Die defekten Elektrolytkondensatoren ersetzt der Basler Fernsehelektriker durch hochwertigere. Diese seien bloss ein paar Rappen teurer, würden aber doppelt so lange halten.
Der Verdacht von Fachleuten: Hersteller von TV-Geräten bauen bewusst minderwertige Bauteile ein. Sie verkürzen damit die Lebensdauer und zwingen die Konsumenten ein neues Gerät zu kaufen.
Marktleader Samsung betont: Die Geräte funktionierten länger. Zu den Elektrolykondensatoren sagt Samsung aber nichts. Der Hersteller schreibt: «Die von Ihnen vorgebrachten Behauptungen sind nicht korrekt und es gibt keine substantiellen Evidenzen die diese unterstützen.»
Methode 3: Software Update
Häufig zwingt auch ein Software Update die Kunden dazu, das Gerät zu wechseln. Neuere Anwendungen laufen nicht mehr auf dem «alten» Gerät – selbst wenn es nur 2-3 Jahre alt ist. Das kommt bei Navigationsgeräten vor und sehr häufig auch bei Smartphones.
SRF-Fachredaktor Jürg Tschirren erklärt: Zum Teil seien es technische Gründe, «zum Teil glaube ich aber, ist es auch ziemlich bewusst, dass man den Konsumenten einen Anreiz gibt, vom alten Gerät auf ein Neues zu wechseln, obwohl das alte Gerät betreffend Hardware noch einwandfrei funktionieren würde.»
Aufruf der Stiftung für Konsumentenschutz:Über 400 Meldungen
Bei der Stiftung für Konsumentenschutz stapeln sich nach einem Aufruf Produkte, die frühzeitig und unnötig kaputt gingen. Geplante Obsoleszenz heisst dies im Fachjargon.

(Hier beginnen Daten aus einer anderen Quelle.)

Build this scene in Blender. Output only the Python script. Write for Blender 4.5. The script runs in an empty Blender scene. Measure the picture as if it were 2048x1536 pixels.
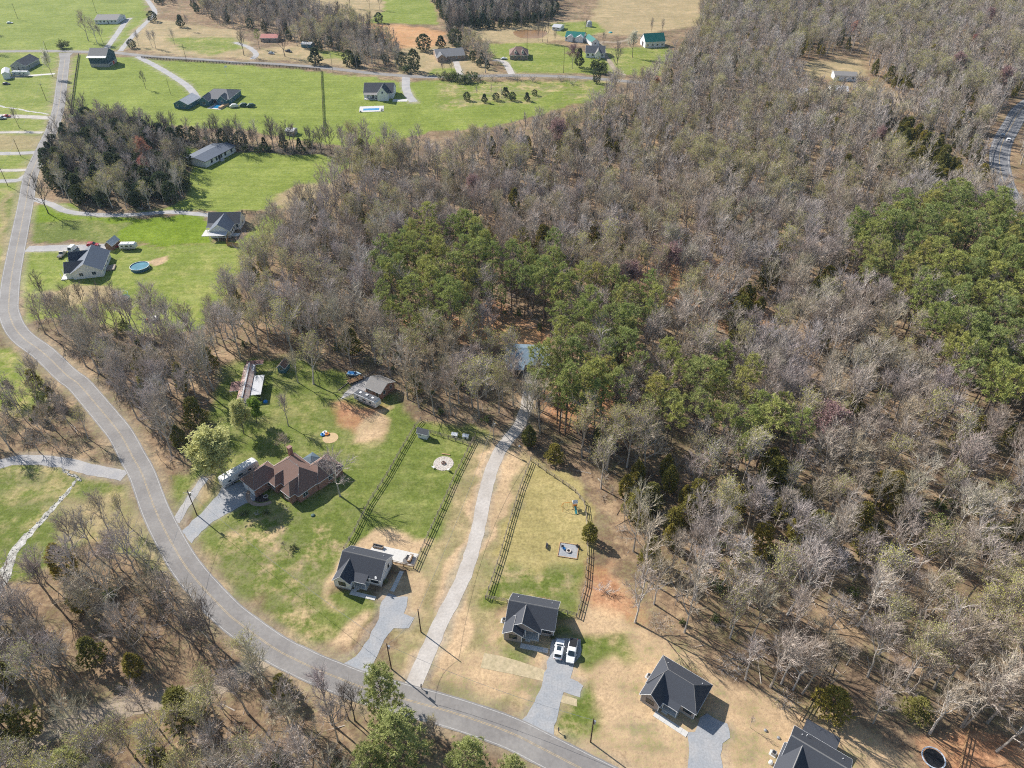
import bpy, bmesh, math, random
import numpy as np
from mathutils import Vector, Matrix

# ------------------------------------------------------------------ camera, sky, sun, exposure
SC = bpy.context.scene
COL = SC.collection
FPX, PITCH, CAMH = 1450.0, math.radians(38.5), 140.0
cam_d = bpy.data.cameras.new('camera')
cam_d.sensor_fit = 'HORIZONTAL'; cam_d.sensor_width = 36.0
cam_d.lens = FPX / 2048.0 * 36.0
cam_d.clip_start = 1.0; cam_d.clip_end = 12000.0
cam = bpy.data.objects.new('camera', cam_d); COL.objects.link(cam)
cam.location = (0, 0, CAMH); cam.rotation_euler = (math.pi / 2 - PITCH, 0, 0)
SC.camera = cam

SUN_EL = math.radians(36.0)
SUN_AZ = math.radians(-52.0)             # clockwise from +Y: the sun stands behind the scene on the left
world = bpy.data.worlds.new('World'); SC.world = world; world.use_nodes = True
wn = world.node_tree.nodes; wl = world.node_tree.links
sky = wn.new('ShaderNodeTexSky'); sky.sky_type = 'NISHITA'; sky.sun_disc = False
sky.sun_elevation = SUN_EL; sky.sun_rotation = SUN_AZ
sky.air_density = 1.2; sky.dust_density = 0.6; sky.ozone_density = 1.5
bg = wn['Background']; bg.inputs['Strength'].default_value = 0.088
wl.new(sky.outputs[0], bg.inputs['Color'])
sun_d = bpy.data.lights.new('sun', 'SUN'); sun_d.energy = 5.0; sun_d.angle = math.radians(0.5)
sun_d.color = (1.0, 0.955, 0.90)
sun = bpy.data.objects.new('sun', sun_d); COL.objects.link(sun)
sdir = Vector((math.sin(SUN_AZ) * math.cos(SUN_EL), math.cos(SUN_AZ) * math.cos(SUN_EL), math.sin(SUN_EL)))
sun.rotation_euler = sdir.to_track_quat('Z', 'Y').to_euler(); sun.location = (0, 0, 300)
SC.view_settings.view_transform = 'Standard'; SC.view_settings.look = 'None'
SC.view_settings.gamma = 1.0; SC.view_settings.use_curve_mapping = False
SC.view_settings.exposure = 0.6
SC.render.engine = 'CYCLES'
SC.cycles.max_bounces = 4; SC.cycles.diffuse_bounces = 2; SC.cycles.glossy_bounces = 2
SC.cycles.transmission_bounces = 2; SC.cycles.transparent_max_bounces = 4
SC.cycles.volume_bounces = 0; SC.cycles.use_light_tree = False; SC.cycles.filter_width = 1.1; SC.cycles.use_denoising = False

# ------------------------------------------------------------------ surveying helper: where a sight line meets a level
_c, _s = math.cos(PITCH), math.sin(PITCH)
def P(u, v, h=0.0):
    x, y = u - 1024.0, 768.0 - v
    d = (x, FPX * _c + y * _s, -FPX * _s + y * _c)
    t = (CAMH - h) / -d[2]
    return (d[0] * t, d[1] * t)
def proj(X, Y, Z):
    z = Z - CAMH
    dep = Y * _c - z * _s; up = Y * _s + z * _c
    return 1024 + FPX * X / dep, 768 - FPX * up / dep, dep
R = math.radians

# ------------------------------------------------------------------ materials
MATS = {}
def mat(name, col, rough=0.85, var=0.15, scale=1.0, col2=None, bump=0.0, metal=0.0, rnd=None, coord='Object', spec=0.3, mixscale=None, stretch=None):
    """principled material: colour varied by two noises, optionally by the object's own random value"""
    if name in MATS: return MATS[name]
    m = bpy.data.materials.new(name); m.use_nodes = True; MATS[name] = m
    n = m.node_tree.nodes; l = m.node_tree.links; b = n['Principled BSDF']
    b.inputs['Roughness'].default_value = rough; b.inputs['Metallic'].default_value = metal
    b.inputs['Specular IOR Level'].default_value = spec
    src = None
    if rnd:
        oi = n.new('ShaderNodeObjectInfo'); cr = n.new('ShaderNodeValToRGB')
        cr.color_ramp.interpolation = 'LINEAR'
        while len(cr.color_ramp.elements) < len(rnd): cr.color_ramp.elements.new(0.5)
        for i, c in enumerate(rnd):
            cr.color_ramp.elements[i].position = i / (len(rnd) - 1); cr.color_ramp.elements[i].color = (*c, 1)
        l.new(oi.outputs['Random'], cr.inputs['Fac']); src = cr.outputs['Color']
    if var > 0 or col2 or bump > 0:
        tc = n.new('ShaderNodeTexCoord'); vec = tc.outputs[coord]
        if coord == 'Position':
            pass
        if stretch:
            mp = n.new('ShaderNodeMapping'); mp.inputs['Scale'].default_value = stretch
            l.new(vec, mp.inputs['Vector']); vec = mp.outputs['Vector']
        nz = n.new('ShaderNodeTexNoise'); nz.inputs['Scale'].default_value = scale
        nz.inputs['Detail'].default_value = 5.0; nz.inputs['Roughness'].default_value = 0.65
        l.new(vec, nz.inputs['Vector'])
        if col2 is not None:
            n2 = n.new('ShaderNodeTexNoise'); n2.inputs['Scale'].default_value = mixscale or scale * 0.35
            n2.inputs['Detail'].default_value = 4.0; l.new(vec, n2.inputs['Vector'])
            mr0 = n.new('ShaderNodeMapRange'); mr0.inputs['From Min'].default_value = 0.4; mr0.inputs['From Max'].default_value = 0.62
            l.new(n2.outputs['Fac'], mr0.inputs['Value'])
            mx = n.new('ShaderNodeMix'); mx.data_type = 'RGBA'
            mx.inputs['A'].default_value = (*col, 1); mx.inputs['B'].default_value = (*col2, 1)
            if src is not None: l.new(src, mx.inputs['A'])
            l.new(mr0.outputs['Result'], mx.inputs['Factor']); src = mx.outputs['Result']
        mr = n.new('ShaderNodeMapRange'); mr.inputs['From Min'].default_value = 0.25; mr.inputs['From Max'].default_value = 0.75
        mr.inputs['To Min'].default_value = 1 - var; mr.inputs['To Max'].default_value = 1 + var
        l.new(nz.outputs['Fac'], mr.inputs['Value'])
        vm = n.new('ShaderNodeVectorMath'); vm.operation = 'SCALE'
        if src is not None: l.new(src, vm.inputs[0])
        else: vm.inputs[0].default_value = col
        l.new(mr.outputs['Result'], vm.inputs['Scale'])
        l.new(vm.outputs['Vector'], b.inputs['Base Color'])
        if bump > 0:
            bp = n.new('ShaderNodeBump'); bp.inputs['Strength'].default_value = bump; bp.inputs['Distance'].default_value = 0.05
            l.new(nz.outputs['Fac'], bp.inputs['Height']); l.new(bp.outputs['Normal'], b.inputs['Normal'])
    elif src is not None:
        l.new(src, b.inputs['Base Color'])
    else:
        b.inputs['Base Color'].default_value = (*col, 1)
    return m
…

Der geplante Verschleiss betreffe zahlreiche verschiedene Produkte, nicht bloss Elektrogeräte sagt Geschäftsführerin Sara Stalder sondern beispielsweise auch Schuhe und Kleider.
Seit ihrem Aufruf hat die Stiftung für Konsumentenschutz über 400 Produktemeldungen erhalten und überprüft. Die systematische Auswertung ergebe ein deutliches Bild, sagt Sara Stalder.
Es sei auf viele verschiedenen Arten möglich Produkte kurzlebig herzustellen sagt, Geschäftsführerin Sara Stalder. Auffallend sei, häufig trete der Defekt kurz nach Ablauf der Garantiezeit auf.